L’altra sera alla Mostra del cinema di Venezia avevamo appena finito di vedere Bugonia, il film di Yorgos Lanthimos con protagonista Emma Stone, la ceo di una multinazionale farmaceutica infida e spietata che non si fa scrupoli a distruggere il mondo, quando ci siamo imbattuti nel video che da giorni impazza su Internet in cui, agli US Open, il ceo milionario di un’azienda di costruzioni polacca ruba, in diretta mondiale, il cappellino che il tennista Kamil Majchrzak stava per regalare a un giovane fan. Un gesto di rara rapacità e cinismo che spiega bene, se ancora ce ne fosse bisogno, la deriva di un certo capitalismo dal volto disumano.
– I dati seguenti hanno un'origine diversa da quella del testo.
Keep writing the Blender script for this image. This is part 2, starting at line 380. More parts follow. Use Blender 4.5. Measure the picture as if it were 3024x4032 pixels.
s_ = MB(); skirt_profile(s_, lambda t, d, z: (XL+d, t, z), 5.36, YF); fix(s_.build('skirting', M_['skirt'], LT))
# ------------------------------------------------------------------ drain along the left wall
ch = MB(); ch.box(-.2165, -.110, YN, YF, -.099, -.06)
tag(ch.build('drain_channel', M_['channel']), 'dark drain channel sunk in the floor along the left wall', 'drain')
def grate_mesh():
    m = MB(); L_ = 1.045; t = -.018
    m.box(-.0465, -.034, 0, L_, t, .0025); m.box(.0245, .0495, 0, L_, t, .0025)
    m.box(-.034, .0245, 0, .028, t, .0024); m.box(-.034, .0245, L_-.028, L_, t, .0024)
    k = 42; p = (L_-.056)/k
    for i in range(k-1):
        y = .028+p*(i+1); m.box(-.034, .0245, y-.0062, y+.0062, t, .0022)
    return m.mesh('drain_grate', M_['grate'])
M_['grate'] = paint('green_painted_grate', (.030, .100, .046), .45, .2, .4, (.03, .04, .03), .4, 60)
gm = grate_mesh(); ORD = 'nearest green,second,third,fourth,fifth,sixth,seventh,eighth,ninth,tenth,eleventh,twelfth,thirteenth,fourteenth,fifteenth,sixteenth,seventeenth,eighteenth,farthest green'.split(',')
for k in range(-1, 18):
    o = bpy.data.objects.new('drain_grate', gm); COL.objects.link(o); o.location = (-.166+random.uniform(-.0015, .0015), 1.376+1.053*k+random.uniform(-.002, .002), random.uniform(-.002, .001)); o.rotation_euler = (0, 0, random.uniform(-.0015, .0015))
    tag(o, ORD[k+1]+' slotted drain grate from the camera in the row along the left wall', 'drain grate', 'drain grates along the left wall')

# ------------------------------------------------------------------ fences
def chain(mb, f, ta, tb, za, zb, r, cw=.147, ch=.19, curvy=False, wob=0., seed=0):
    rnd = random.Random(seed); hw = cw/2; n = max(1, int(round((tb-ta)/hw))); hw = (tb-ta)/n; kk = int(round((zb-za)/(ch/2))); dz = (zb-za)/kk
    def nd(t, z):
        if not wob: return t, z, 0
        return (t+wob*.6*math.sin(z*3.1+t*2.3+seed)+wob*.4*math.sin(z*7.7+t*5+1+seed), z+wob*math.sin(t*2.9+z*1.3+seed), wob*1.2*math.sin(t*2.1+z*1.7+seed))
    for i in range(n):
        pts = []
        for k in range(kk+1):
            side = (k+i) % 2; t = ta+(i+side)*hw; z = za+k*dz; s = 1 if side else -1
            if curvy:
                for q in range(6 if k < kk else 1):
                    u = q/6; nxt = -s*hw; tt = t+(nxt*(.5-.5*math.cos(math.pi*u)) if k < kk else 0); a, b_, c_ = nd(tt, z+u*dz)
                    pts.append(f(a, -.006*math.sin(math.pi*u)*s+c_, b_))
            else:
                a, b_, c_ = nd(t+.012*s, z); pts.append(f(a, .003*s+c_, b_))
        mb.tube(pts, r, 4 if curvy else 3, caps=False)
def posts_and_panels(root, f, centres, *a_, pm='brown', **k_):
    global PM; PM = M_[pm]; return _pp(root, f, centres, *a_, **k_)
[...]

Comunque, l’episodio dice molte cose. Che dietro a ogni piccolo uomo c’è sempre una donna più piccola (la moglie che nasconde il cappello nella borsa ride di gusto). Che non solo nello sport, ma anche nel tifo, la competizione è tutto. Che cam e ceo da un po’ di tempo non vanno d’accordo. E che le aziende amministrate con valori così sani per forza fanno miliardi di utili.
Poi ieri si sono sapute due cose. Uno: che il tennista, che già si era dimostrato un gentleman, ha voluto incontrare il piccolo fan per regalargli un altro cappellino autografato. Due: che il ceo ha scritto una lettera pubblica.
Ma non per scusarsi, per
giustificarsi: «È avvenuto tutto velocemente, e io sono stato solo più veloce di lui», ha detto.E lì abbiamo capito che è vero. Non esiste uomo buono che non possa essere migliore. Ma anche uomo cattivo che non possa essere peggiore.